Carta para una juventud degenerada

Degenerada no es el nombre. Incrédula, hedonista, incapaz. Se trata, para el mejor entendimiento de este artículo y para que vayamos descomponiendo la cuestión, de aquel estado anímico producto de la crianza en la plácida burbuja burguesa de un hogar cualquiera en la ciudad de Medellín.

Voy a comenzar aclarando a quiénes me dirijo: Al carácter genérico de una juventud a la que no ha importado otra cosa que el placer y su egoísmo. Hablo a los que vegetan complacidos en el salario miserable de sus padres y a quienes ha mimado la vida concediendo el don lustroso de la indiferencia y la bobada.

Nosotros, queridos míos, hemos sido coautores de la mediocre pantomima Colombiana. Mantenemos una aquiescencia cómplice con un mundo que casi se desmorona ante nosotros.

Hay que remontarse a los primeros años universitarios para lograr comprender la honda reticencia que experimentamos hacia el mezquino mundo del poder, y el origen de aquella idea anclada en la sensibilidad misma de la época, según la cual nada importa mucho. Entonces sucede el espejismo, y el otro – el que sufre- se disuelve.

Solo una muy bien acomodada serie de frustraciones en la vida termina nuevamente por arrojar el cable a tierra. Y hay que confesarlo: es un proceso que la mayoría de nosotros no hemos conquistado.
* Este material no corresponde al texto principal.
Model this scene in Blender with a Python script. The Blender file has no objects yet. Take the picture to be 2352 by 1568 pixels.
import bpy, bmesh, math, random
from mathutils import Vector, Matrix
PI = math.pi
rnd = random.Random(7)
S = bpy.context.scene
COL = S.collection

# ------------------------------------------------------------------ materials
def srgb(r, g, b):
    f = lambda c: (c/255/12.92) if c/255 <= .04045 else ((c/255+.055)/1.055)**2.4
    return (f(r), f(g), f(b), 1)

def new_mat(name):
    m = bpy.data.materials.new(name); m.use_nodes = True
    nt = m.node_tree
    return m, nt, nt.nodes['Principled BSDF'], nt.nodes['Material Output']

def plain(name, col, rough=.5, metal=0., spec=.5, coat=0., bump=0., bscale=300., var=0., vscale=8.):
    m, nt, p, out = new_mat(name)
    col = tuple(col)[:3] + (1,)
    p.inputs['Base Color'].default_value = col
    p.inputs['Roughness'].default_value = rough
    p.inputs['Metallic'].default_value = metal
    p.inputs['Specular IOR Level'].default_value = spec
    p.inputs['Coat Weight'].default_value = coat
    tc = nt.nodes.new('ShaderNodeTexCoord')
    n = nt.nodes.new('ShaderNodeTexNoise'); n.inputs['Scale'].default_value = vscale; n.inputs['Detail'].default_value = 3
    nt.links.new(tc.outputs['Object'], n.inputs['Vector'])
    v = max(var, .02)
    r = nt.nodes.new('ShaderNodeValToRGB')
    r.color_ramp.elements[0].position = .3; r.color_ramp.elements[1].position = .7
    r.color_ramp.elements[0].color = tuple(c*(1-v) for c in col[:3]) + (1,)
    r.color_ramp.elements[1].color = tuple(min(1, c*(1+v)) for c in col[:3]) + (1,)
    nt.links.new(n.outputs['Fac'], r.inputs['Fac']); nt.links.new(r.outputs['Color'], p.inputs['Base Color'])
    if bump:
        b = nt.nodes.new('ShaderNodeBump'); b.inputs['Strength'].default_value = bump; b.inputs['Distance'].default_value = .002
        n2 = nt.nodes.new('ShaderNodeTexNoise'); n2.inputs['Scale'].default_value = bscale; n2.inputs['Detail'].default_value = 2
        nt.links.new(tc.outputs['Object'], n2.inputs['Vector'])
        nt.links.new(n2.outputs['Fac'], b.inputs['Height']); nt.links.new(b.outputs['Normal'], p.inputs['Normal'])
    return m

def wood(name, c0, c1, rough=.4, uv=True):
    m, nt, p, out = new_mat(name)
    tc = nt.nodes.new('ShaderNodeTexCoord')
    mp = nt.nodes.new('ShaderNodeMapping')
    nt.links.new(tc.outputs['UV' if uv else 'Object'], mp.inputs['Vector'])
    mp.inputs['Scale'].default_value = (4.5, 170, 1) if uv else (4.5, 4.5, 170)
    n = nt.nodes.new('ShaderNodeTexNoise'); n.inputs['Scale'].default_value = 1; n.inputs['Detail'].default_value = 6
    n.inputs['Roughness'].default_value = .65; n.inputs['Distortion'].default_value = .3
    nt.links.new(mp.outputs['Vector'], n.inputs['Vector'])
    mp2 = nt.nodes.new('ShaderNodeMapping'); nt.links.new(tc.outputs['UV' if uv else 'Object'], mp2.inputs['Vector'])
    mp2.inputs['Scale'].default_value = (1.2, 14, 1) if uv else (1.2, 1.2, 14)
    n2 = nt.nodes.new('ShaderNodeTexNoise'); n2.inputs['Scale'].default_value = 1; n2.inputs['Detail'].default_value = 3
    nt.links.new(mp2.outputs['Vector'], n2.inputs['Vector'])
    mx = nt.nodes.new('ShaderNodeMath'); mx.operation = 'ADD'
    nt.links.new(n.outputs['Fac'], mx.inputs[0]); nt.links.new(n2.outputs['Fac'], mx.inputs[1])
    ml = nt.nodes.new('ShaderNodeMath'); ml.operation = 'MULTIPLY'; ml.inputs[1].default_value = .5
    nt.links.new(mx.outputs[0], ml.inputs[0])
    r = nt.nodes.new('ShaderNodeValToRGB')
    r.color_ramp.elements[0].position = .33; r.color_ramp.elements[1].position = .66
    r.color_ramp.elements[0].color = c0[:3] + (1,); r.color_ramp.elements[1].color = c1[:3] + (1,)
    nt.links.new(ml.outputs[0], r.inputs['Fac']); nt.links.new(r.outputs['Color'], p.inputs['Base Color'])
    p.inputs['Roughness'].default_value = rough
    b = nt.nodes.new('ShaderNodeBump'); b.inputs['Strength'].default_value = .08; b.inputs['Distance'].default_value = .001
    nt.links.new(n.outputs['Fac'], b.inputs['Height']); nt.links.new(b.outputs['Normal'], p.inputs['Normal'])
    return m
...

Lo cierto es que ni entonces ni todavía nos ha sido posible comprender que las decisiones cotidianas sobre las cosas inmediatas –Cuerpo, fertilidad, alimento-  están en las manos de aquellos que elegimos para que nos gobiernen, y que pueden terminar de jodernos la vida si así lo permitimos.

Pero surge de inmediato una pregunta: ¿Por qué habría de hacer algo aquel a quien poco importa nada? Porque esta vez no se encuentra en juego cualquier cosa. Se trata de saber si Colombia puede salir de la guerra o se dirige inexorablemente  rumbo a una barbarie que la historia reciente no ha conocido, y de la que es posible que no salga nunca.

Cada uno puede y debe vivir como quiera, y mal que bien hemos sido afortunados. La mayoría no conoce la guerra sino por el relato monótono de la telenovela o en el cine. Por eso es comprensible que frente a una escena política tan ruin, que oscila entre el espectáculo y el fetiche, la respuesta sea la sumisión en una indiferencia plácida y ociosa.

Pero la intención que subyace a este artículo es el deseo genuino de que algún día podamos recuperar la esperanza. La generación que nos precede, es evidente, se perdió para la historia. La carencia de identidad como pueblo, junto a elementos como la guerra permanente, la inestabilidad constitucional, Pablo Escobar y el creciente mito del American Life es a lo que hoy nos enfrentamos. Debemos construir un proyecto nacional, no sólo político, sino sobre todo antropológico. Aquí necesitamos preguntarnos, en el fondo, una sola cosa: Quiénes somos.

Hay mucho trabajo por hacer. Ante todo hay que formarse, entender la relación que tiene cada uno con su historia. Es necesario respetar la vida y actuar en consecuencia. Incluso hay que votar, y hacerlo bien.

Y más vale que no actuemos sólo el día en que se vea violentada nuestra exigua zona de confort.